The original pair of cottages on the south side were initially designed as an L-shaped cottage ornée, featuring a verandah in the angle on the front left and integral outshuts on the right and rear. Around 1840, it was converted into a single house, and a wing was added to the rear (north). Later in the 19th century, another wing was constructed in the rear right-hand (northeast) angle. A late 19th-century outhouse block at the back was converted into a cottage annexe in the late 20th century.

The south front has an asymmetrical two-window facade. The right-hand section is a projecting wing with a half-hipped roof, featuring a first-floor two-light casement and a canted bay below with a thatched canopy and sashes. To the left, the thatched roof sweeps down over a verandah supported by thin iron posts (replacing rustic posts).

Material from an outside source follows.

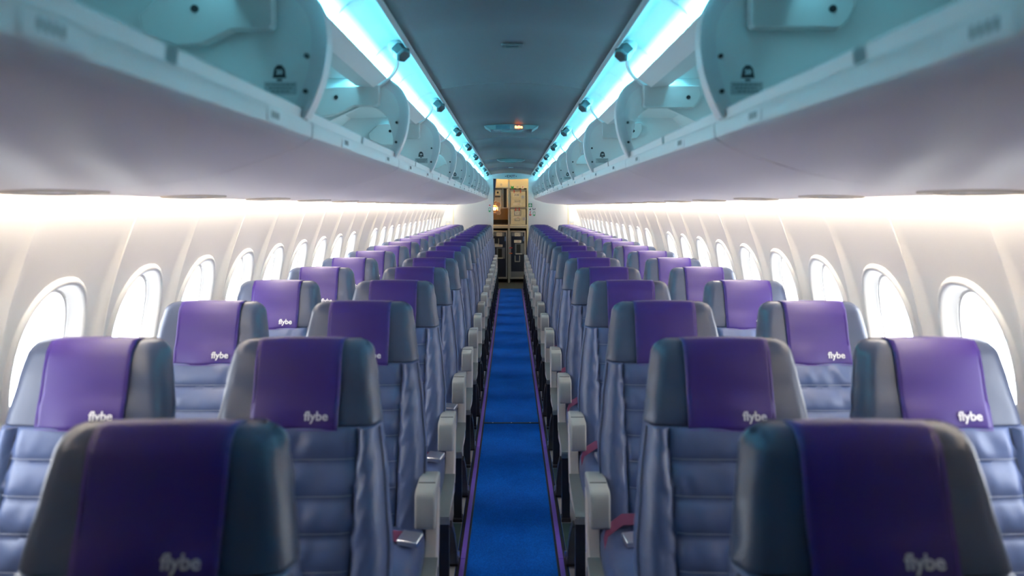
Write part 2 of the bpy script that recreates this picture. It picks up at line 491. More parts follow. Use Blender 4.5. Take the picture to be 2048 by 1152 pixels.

Under the verandah is a three-light casement with a doorway to the left, and a hipped thatched roof dormer is in the roof above. The left-hand (west) return features a French casement with margin panes and a trellis porch. An outshut is carried around the corner to the rear with a catslide roof. A similar outshut extends around the right (east) side. The rear wings have casement windows, and two sashes are on the ground floor of the left (west) side. A former outhouse at the rear is linked to the rear wings by a wall, forming a small yard.

The interior includes joinery from circa 1840, such as panelled doors, and a relatively large open-well staircase with an open string, stick balusters, and a mahogany handrail wreathed over an ornate curtail newel. There are three early 19th-century chimney-pieces with basket grates in the chambers, and circa late 17th or early 18th century bolection moulded marble chimney-pieces in the front right-hand room, likely from Burley-on-the-Hill. A vaulted cellar is under the rear left-hand wing.

A drawing of the house in the county record office is marked as a work by Mr Nash, who was working with Repton on the house and park at Burley-on-the-Hill in 1795-6.